Waarom treft me dit dak zo. Mijn dakbewustzijn is groot. Ik heb een heilig ontzag voor goten, regenpijpen en dakbedekking.
De kunstenaar Frank Halmans is huiskundige. Hij weet alles van huizen. Is een volleerd timmerman, loodgieter, metselaar. Zijn huizen - of delen van huizen - nemen droomgestalten aan. Zo maakte hij bewoonbare boeken, een flatgebouw op schaal dat tegelijk een stofzuiger is, een woonerker en een flatje waarin alles normaal is behalve de breedte van bedden, wastafels en al. Die breedte is een derde van de gewone. Je stelt je Alberto Giacometti-achtige bewoners voor.
Maar nu dit dak. De bedekking is klassiek, teer, waarover kiezels zijn uitgestrooid. Ik leerde dat die dienden om zomerse warmte te absorberen, zodat de teer niet zou smelten. Eens heb ik een heel dak moeten ontdoen van zo'n dekking, tot op de planken. Met touw en blok zakken vol teer en kiezels omlaag takelen naar een container. Ik meet mensenlevens in gevulde containers. Ik ben dertien. Waarom daken plat worden gemaakt weet ik nog steeds niet.

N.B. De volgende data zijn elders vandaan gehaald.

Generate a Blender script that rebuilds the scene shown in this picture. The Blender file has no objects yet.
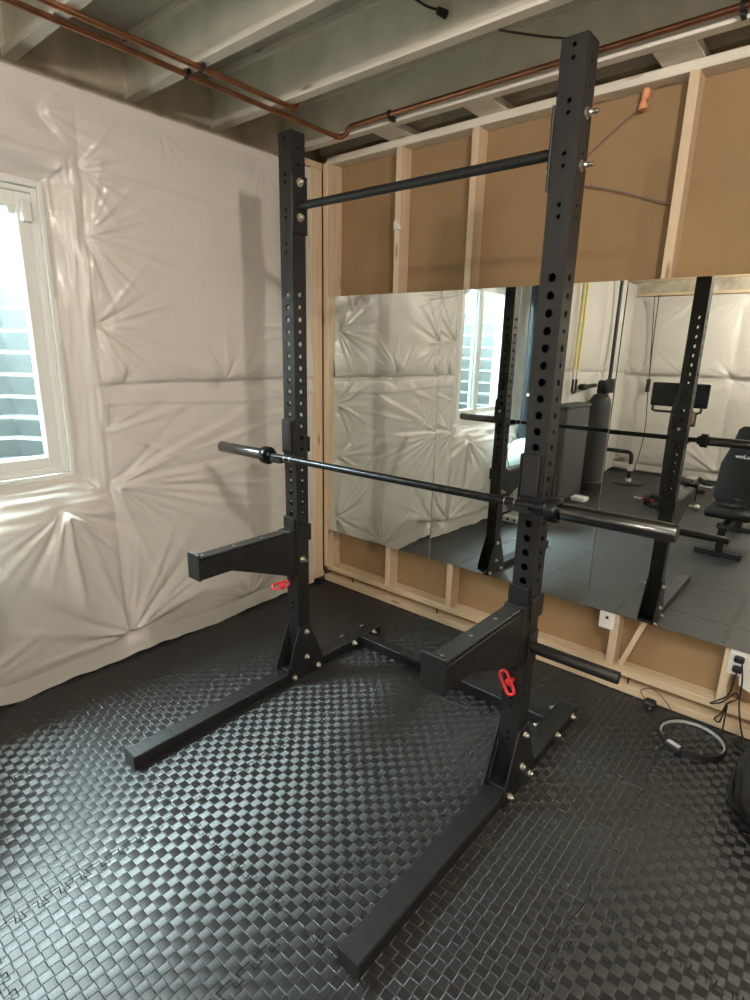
import bpy, bmesh, math, random
from mathutils import Vector, Matrix, noise
random.seed(7)
SC = bpy.context.scene
COL = SC.collection
PI = math.pi
V = Vector

# ------------------------------------------------------------------ materials
def nt(name):
    m = bpy.data.materials.new(name); m.use_nodes = True
    return m, m.node_tree.nodes, m.node_tree.links, m.node_tree.nodes['Principled BSDF']

def mat(name, col, rough=.5, metal=0., spec=.5, noise_scale=0, noise_amt=0., bump=0., bump_scale=200, coat=0.):
    m, N, L, b = nt(name)
    b.inputs['Base Color'].default_value = (*col, 1)
    b.inputs['Roughness'].default_value = rough
    b.inputs['Metallic'].default_value = metal
    b.inputs['Specular IOR Level'].default_value = spec
    b.inputs['Coat Weight'].default_value = coat
    tc = N.new('ShaderNodeTexCoord')
    if noise_amt:
        n = N.new('ShaderNodeTexNoise'); n.inputs['Scale'].default_value = noise_scale; n.inputs['Detail'].default_value = 5
        L.new(tc.outputs['Object'], n.inputs['Vector'])
        r = N.new('ShaderNodeValToRGB')
        r.color_ramp.elements[0].position = .3; r.color_ramp.elements[1].position = .7
        r.color_ramp.elements[0].color = (*[c * (1 - noise_amt) for c in col], 1)
        r.color_ramp.elements[1].color = (*[min(1, c * (1 + noise_amt)) for c in col], 1)
        L.new(n.outputs['Fac'], r.inputs['Fac']); L.new(r.outputs['Color'], b.inputs['Base Color'])
    if bump:
        n2 = N.new('ShaderNodeTexNoise'); n2.inputs['Scale'].default_value = bump_scale; n2.inputs['Detail'].default_value = 3
        L.new(tc.outputs['Object'], n2.inputs['Vector'])
        bp = N.new('ShaderNodeBump'); bp.inputs['Strength'].default_value = bump; bp.inputs['Distance'].default_value = .002
        L.new(n2.outputs['Fac'], bp.inputs['Height']); L.new(bp.outputs['Normal'], b.inputs['Normal'])
    return m

def wood(name, c1, c2, axis='Z', rough=.6):
    """pine: stretched grain along an axis plus a few knots"""
    m, N, L, b = nt(name)
    tc = N.new('ShaderNodeTexCoord'); mp = N.new('ShaderNodeMapping')
    sc = {'X': (1.2, 22, 22), 'Y': (22, 1.2, 22), 'Z': (22, 22, 1.2)}[axis]
    mp.inputs['Scale'].default_value = sc
    L.new(tc.outputs['Object'], mp.inputs['Vector'])
    n = N.new('ShaderNodeTexNoise'); n.inputs['Scale'].default_value = 1.6; n.inputs['Detail'].default_value = 6; n.inputs['Distortion'].default_value = .8
    L.new(mp.outputs['Vector'], n.inputs['Vector'])
    r = N.new('ShaderNodeValToRGB')
    r.color_ramp.elements[0].position = .25; r.color_ramp.elements[1].position = .75
    r.color_ramp.elements[0].color = (*c1, 1); r.color_ramp.elements[1].color = (*c2, 1)
    L.new(n.outputs['Fac'], r.inputs['Fac'])
    mp2 = N.new('ShaderNodeMapping')
    s2 = {'X': (3, 14, 14), 'Y': (14, 3, 14), 'Z': (14, 14, 3)}[axis]
    mp2.inputs['Scale'].default_value = s2
    L.new(tc.outputs['Object'], mp2.inputs['Vector'])
    vo = N.new('ShaderNodeTexVoronoi'); vo.inputs['Scale'].default_value = 1.0
    L.new(mp2.outputs['Vector'], vo.inputs['Vector'])
    k = N.new('ShaderNodeValToRGB')
    k.color_ramp.elements[0].position = .05; k.color_ramp.elements[0].color = (.30, .17, .09, 1)
    k.color_ramp.elements[1].position = .17; k.color_ramp.elements[1].color = (1, 1, 1, 1)
    L.new(vo.outputs['Distance'], k.inputs['Fac'])
    mx = N.new('ShaderNodeMix'); mx.data_type = 'RGBA'; mx.blend_type = 'MULTIPLY'; mx.inputs[0].default_value = .75
    L.new(r.outputs['Color'], mx.inputs[6]); L.new(k.outputs['Color'], mx.inputs[7])
    L.new(mx.outputs[2], b.inputs['Base Color'])
    b.inputs['Roughness'].default_value = rough
    bp = N.new('ShaderNodeBump'); bp.inputs['Strength'].default_value = .15; bp.inputs['Distance'].default_value = .001
    L.new(n.outputs['Fac'], bp.inputs['Height']); L.new(bp.outputs['Normal'], b.inputs['Normal'])
    return m

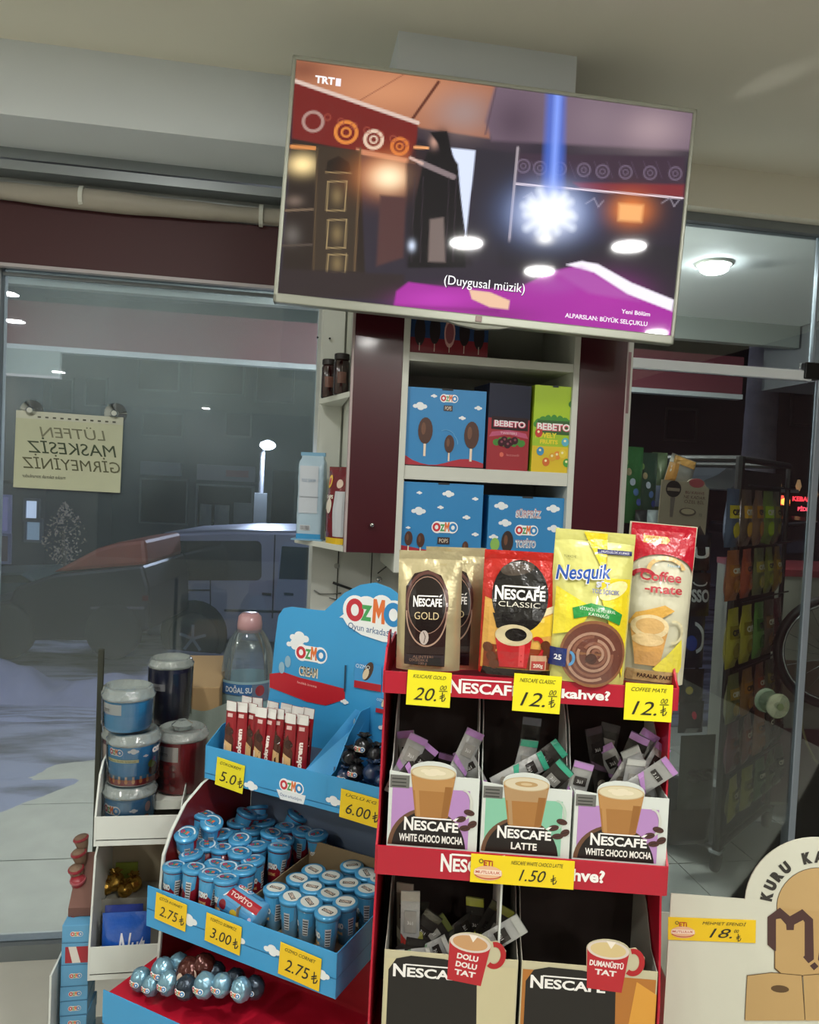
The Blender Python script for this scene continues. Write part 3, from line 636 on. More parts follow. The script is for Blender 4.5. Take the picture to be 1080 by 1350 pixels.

Ik zie de klassieke dode duif al in de toegang tot de regenpijp zakken. En dan.
Toen de Portugese schrijver Rentes de Carvalho in Nederland aankwam, in de jaren '70, en dringend wat moest verdienen keek hij om zich heen - zo vertelde hij - en besloot 'ik word loodgieter'. In een land waar het zo veel regende moest dat een lucratief beroep zijn.
In dit dak van Frank Halmans zit - als altijd - een surrealistische wending: het raampje. Je weet dat het van binnenuit met een ladder geopend kan worden. Er zit aan het raampje een pook met gaten die je op de gewenste hoogte kunt vastzetten aan een roestige spijker. Alleen, het raampje is, gezien de overige afmetingen, veel te klein. Absurd klein. Dat is de signatuur van Frank Halmans.
Het dak is te zien vanaf vrijdag, bij Thinking (out of) The Box in Marres in Maastricht.